--- Start ---
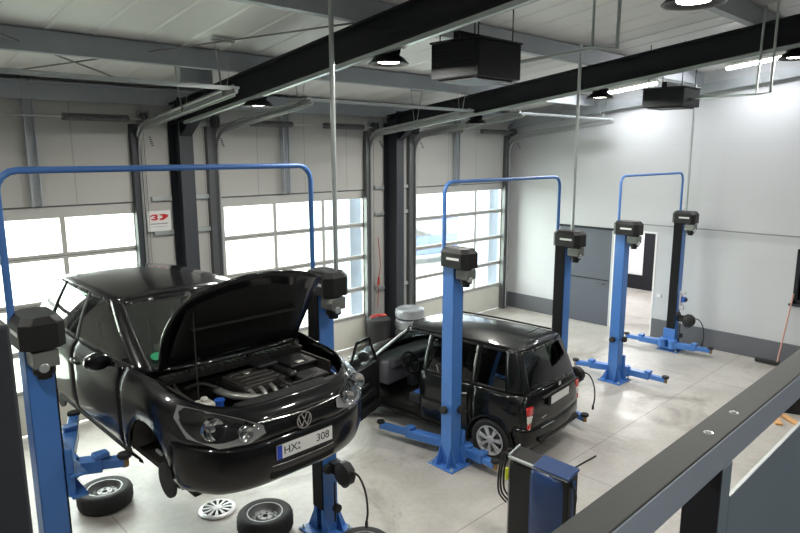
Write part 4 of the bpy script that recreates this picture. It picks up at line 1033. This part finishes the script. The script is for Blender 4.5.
    m = MB(); m.lathe([(0, -.05), (.05, -.045), (.08, 0), (.06, .05), (0, .055)], (0, 0, 0), 'x', 18); m.v = [(.74 + v[0] * 1.1, .90 + v[1] * 1.25, 1.03 + v[2] * .95) for v in m.v]; m.bar((.76, .77, .98), (.75, .85, 1.0), .05, .04)
    Tm(m).build('side_mirror', 'trim_black', dr)
    m = MB(); m.lathe([(0, -.05), (.05, -.045), (.08, 0), (.06, .05), (0, .055)], (0, 0, 0), 'x', 18); m.v = [(.74 + v[0] * 1.1, -.90 + v[1] * 1.25, 1.03 + v[2] * .95) for v in m.v]; m.build('side_mirror', 'trim_black', root)
    # wheels
    for wx in (1.18, -1.18):
        for sg in (1, -1):
            e = MB(); pr_ = [(wx + .33 * math.cos(a), .29 + .33 * math.sin(a)) for a in [PI * k / 14 for k in range(15)]]
            e.grid([[(p[0], sg * .77, p[1]) for p in pr_], [(p[0], sg * .50, p[1]) for p in pr_]]); e.add([(p[0], sg * .50, p[1]) for p in pr_], [tuple(range(15))]); e.build('wheel_well', 'underbody', root)
            w_ = bpy.data.objects.new('wheel', None); C.objects.link(w_); w_.parent = root
            wheel(w_, wx, sg * .715, .30, .17, sg, 7, 'wheel_silver')
            m = MB(); m.tube([(wx + .345 * math.cos(a), sg * .80, .29 + .345 * math.sin(a)) for a in [R(-5) + R(190) * k / 16 for k in range(17)]], .014, 8); m.build('arch_lip', 'trim_black', root)
    # lights, plates, tailgate lines
    for sg in (1, -1):
        m = MB().mt('red_lens'); m.box(-1.705, -1.60, sg * .60, sg * .715, .74, .85); m.box(-1.705, -1.60, sg * .60, sg * .715, .56, .64); m.mt('white_lens'); m.box(-1.705, -1.60, sg * .60, sg * .715, .64, .74)
        m.build('tail_light', None, root, bevel=0.012)
        m = MB(); m.box(1.47, 1.60, sg * .40, sg * .66, .66, .82); m.build('headlight', 'lens_clear', root, bevel=0.03)
    m = MB().mt('trim_black'); m.box(-1.765, -1.74, -.30, .30, .78, .92); m.box(-1.785, -1.755, -.50, .50, .93, .955); m.mt('plate_white'); m.box(-1.772, -1.764, -.25, .25, .79, .90); m.build('number_plate', None, root)
    m = MB(); m.lathe([(0, .0), (.035, 0), (.035, .01), (0, .012)], (-1.755, 0, 1.0), 'x', 6); m.build('emblem', 'chrome', root)
    m = MB(); m.tube([(-1.77, .50, .68), (-1.765, .36, .685)], .006, 5); m.tube([(-1.77, .5, .55), (-1.79, .2, .55)], .006, 5); m.build('tailgate_lettering', 'galvanised', root)
    m = MB(); m.tube([(-1.70, -.02, 1.01), (-1.73, .1, 1.03), (-1.68, .40, 1.10)], .009, 6); m.cyl((-1.68, 0, 1.01), (-1.72, 0, 1.01), .025, 12); m.build('rear_wiper', 'trim_black', root)
    m = MB(); m.box(-1.795, -1.74, -.55, .55, .35, .42); m.build('bumper_strip', 'trim_black', root, bevel=0.02)
    m = MB(); m.tube([(-1.70, -.35, .24), (-1.55, -.35, .24)], .025, 10); m.build('exhaust_tip', 'engine_alu', root)
    for sg, xx in ((-1, .05), (-1, -.72), (1, -.72)):
        m = MB(); m.tube(crom([(xx + .10, sg * .80, .86), (xx + .07, sg * .835, .86), (xx - .05, sg * .835, .863), (xx - .09, sg * .80, .863)], 3), 0.012, 8); m.build('door_handle', 'galvanised', root)
    m = MB(); m.box(-.9, .85, .81, .825, .60, .64); m.v = [v for v in m.v]; m.mats = []; 
    m = MB(); m.box(-.88, -.03, .805, .822, .60, .645); m.build('side_moulding', 'trim_black', root, bevel=0.004)
    m = MB(); m.box(-1.6, 1.5, -.68, .68, .18, .24); m.build('underbody', 'underbody', root)
    # interior
    m = MB(); m.box(.70, 1.10, -.68, .68, .55, .93); m.box(.62, .76, -.18, .18, .40, .80); m.box(.66, .80, .20, .60, .80, .96); m.build('dashboard', 'dash_grey', root, bevel=0.04, seg=3)
    m = MB(); m.lathe([(.165, -.012), (.18, 0), (.165, .012), (.15, 0)], (0, 0, 0), 'x', 28, closed=True); m.bar((0, -.15, 0), (0, .15, 0), .02, .04); m.bar((0, 0, 0), (0, 0, -.15), .02, .04); m.cyl((-.01, 0, 0), (.03, 0, 0), .05, 16)
    sw = m.build('steering_wheel', 'trim_black', root); sw.location = (.52, .36, .88); sw.rotation_euler = (0, R(30), 0)
    seat(root, .12, .36, .36); seat(root, .12, -.36, .36)
    m = MB(); m.box(-.02, .30, .18, .56, .50, .545); m.build('seat_cover', 'seat_blue', root, bevel=0.02)
    m = MB(); m.box(-.95, -.52, -.58, .58, .36, .52); m.box(-.06, .07, -.58, .58, 0, .58, Matrix.Translation((-.92, 0, .46)) @ Matrix.Rotation(R(-12), 4, 'Y'))
    for y_ in (-.35, .35): m.box(-1.10, -1.02, y_ - .12, y_ + .12, 1.02, 1.20)
    m.build('rear_bench', 'seat_cloth', root, bevel=0.035)
    m = MB(); m.box(-.55, .85, .62, .74, .22, .34); m.build('door_sill', 'trim_black', root, bevel=0.01)
    m = MB(); m.box(-.04, .02, .66, .735, .30, .98); m.build('centre_pillar', 'trim_black', root)
parked_car()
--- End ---
Task directions: Omitting all images, print the listing exactly.

Output for this task:
Write part 4 of the bpy script that recreates this picture. It picks up at line 1033. This part finishes the script. The script is for Blender 4.5.
    m = MB(); m.lathe([(0, -.05), (.05, -.045), (.08, 0), (.06, .05), (0, .055)], (0, 0, 0), 'x', 18); m.v = [(.74 + v[0] * 1.1, .90 + v[1] * 1.25, 1.03 + v[2] * .95) for v in m.v]; m.bar((.76, .77, .98), (.75, .85, 1.0), .05, .04)
    Tm(m).build('side_mirror', 'trim_black', dr)
    m = MB(); m.lathe([(0, -.05), (.05, -.045), (.08, 0), (.06, .05), (0, .055)], (0, 0, 0), 'x', 18); m.v = [(.74 + v[0] * 1.1, -.90 + v[1] * 1.25, 1.03 + v[2] * .95) for v in m.v]; m.build('side_mirror', 'trim_black', root)
    # wheels
    for wx in (1.18, -1.18):
        for sg in (1, -1):
            e = MB(); pr_ = [(wx + .33 * math.cos(a), .29 + .33 * math.sin(a)) for a in [PI * k / 14 for k in range(15)]]
            e.grid([[(p[0], sg * .77, p[1]) for p in pr_], [(p[0], sg * .50, p[1]) for p in pr_]]); e.add([(p[0], sg * .50, p[1]) for p in pr_], [tuple(range(15))]); e.build('wheel_well', 'underbody', root)
            w_ = bpy.data.objects.new('wheel', None); C.objects.link(w_); w_.parent = root
            wheel(w_, wx, sg * .715, .30, .17, sg, 7, 'wheel_silver')
            m = MB(); m.tube([(wx + .345 * math.cos(a), sg * .80, .29 + .345 * math.sin(a)) for a in [R(-5) + R(190) * k / 16 for k in range(17)]], .014, 8); m.build('arch_lip', 'trim_black', root)
    # lights, plates, tailgate lines
    for sg in (1, -1):
        m = MB().mt('red_lens'); m.box(-1.705, -1.60, sg * .60, sg * .715, .74, .85); m.box(-1.705, -1.60, sg * .60, sg * .715, .56, .64); m.mt('white_lens'); m.box(-1.705, -1.60, sg * .60, sg * .715, .64, .74)
        m.build('tail_light', None, root, bevel=0.012)
        m = MB(); m.box(1.47, 1.60, sg * .40, sg * .66, .66, .82); m.build('headlight', 'lens_clear', root, bevel=0.03)
    m = MB().mt('trim_black'); m.box(-1.765, -1.74, -.30, .30, .78, .92); m.box(-1.785, -1.755, -.50, .50, .93, .955); m.mt('plate_white'); m.box(-1.772, -1.764, -.25, .25, .79, .90); m.build('number_plate', None, root)
    m = MB(); m.lathe([(0, .0), (.035, 0), (.035, .01), (0, .012)], (-1.755, 0, 1.0), 'x', 6); m.build('emblem', 'chrome', root)
    m = MB(); m.tube([(-1.77, .50, .68), (-1.765, .36, .685)], .006, 5); m.tube([(-1.77, .5, .55), (-1.79, .2, .55)], .006, 5); m.build('tailgate_lettering', 'galvanised', root)
    m = MB(); m.tube([(-1.70, -.02, 1.01), (-1.73, .1, 1.03), (-1.68, .40, 1.10)], .009, 6); m.cyl((-1.68, 0, 1.01), (-1.72, 0, 1.01), .025, 12); m.build('rear_wiper', 'trim_black', root)
    m = MB(); m.box(-1.795, -1.74, -.55, .55, .35, .42); m.build('bumper_strip', 'trim_black', root, bevel=0.02)
    m = MB(); m.tube([(-1.70, -.35, .24), (-1.55, -.35, .24)], .025, 10); m.build('exhaust_tip', 'engine_alu', root)
    for sg, xx in ((-1, .05), (-1, -.72), (1, -.72)):
        m = MB(); m.tube(crom([(xx + .10, sg * .80, .86), (xx + .07, sg * .835, .86), (xx - .05, sg * .835, .863), (xx - .09, sg * .80, .863)], 3), 0.012, 8); m.build('door_handle', 'galvanised', root)
    m = MB(); m.box(-.9, .85, .81, .825, .60, .64); m.v = [v for v in m.v]; m.mats = []; 
    m = MB(); m.box(-.88, -.03, .805, .822, .60, .645); m.build('side_moulding', 'trim_black', root, bevel=0.004)
    m = MB(); m.box(-1.6, 1.5, -.68, .68, .18, .24); m.build('underbody', 'underbody', root)
    # interior
    m = MB(); m.box(.70, 1.10, -.68, .68, .55, .93); m.box(.62, .76, -.18, .18, .40, .80); m.box(.66, .80, .20, .60, .80, .96); m.build('dashboard', 'dash_grey', root, bevel=0.04, seg=3)
    m = MB(); m.lathe([(.165, -.012), (.18, 0), (.165, .012), (.15, 0)], (0, 0, 0), 'x', 28, closed=True); m.bar((0, -.15, 0), (0, .15, 0), .02, .04); m.bar((0, 0, 0), (0, 0, -.15), .02, .04); m.cyl((-.01, 0, 0), (.03, 0, 0), .05, 16)
    sw = m.build('steering_wheel', 'trim_black', root); sw.location = (.52, .36, .88); sw.rotation_euler = (0, R(30), 0)
    seat(root, .12, .36, .36); seat(root, .12, -.36, .36)
    m = MB(); m.box(-.02, .30, .18, .56, .50, .545); m.build('seat_cover', 'seat_blue', root, bevel=0.02)
    m = MB(); m.box(-.95, -.52, -.58, .58, .36, .52); m.box(-.06, .07, -.58, .58, 0, .58, Matrix.Translation((-.92, 0, .46)) @ Matrix.Rotation(R(-12), 4, 'Y'))
    for y_ in (-.35, .35): m.box(-1.10, -1.02, y_ - .12, y_ + .12, 1.02, 1.20)
    m.build('rear_bench', 'seat_cloth', root, bevel=0.035)
    m = MB(); m.box(-.55, .85, .62, .74, .22, .34); m.build('door_sill', 'trim_black', root, bevel=0.01)
    m = MB(); m.box(-.04, .02, .66, .735, .30, .98); m.build('centre_pillar', 'trim_black', root)
parked_car()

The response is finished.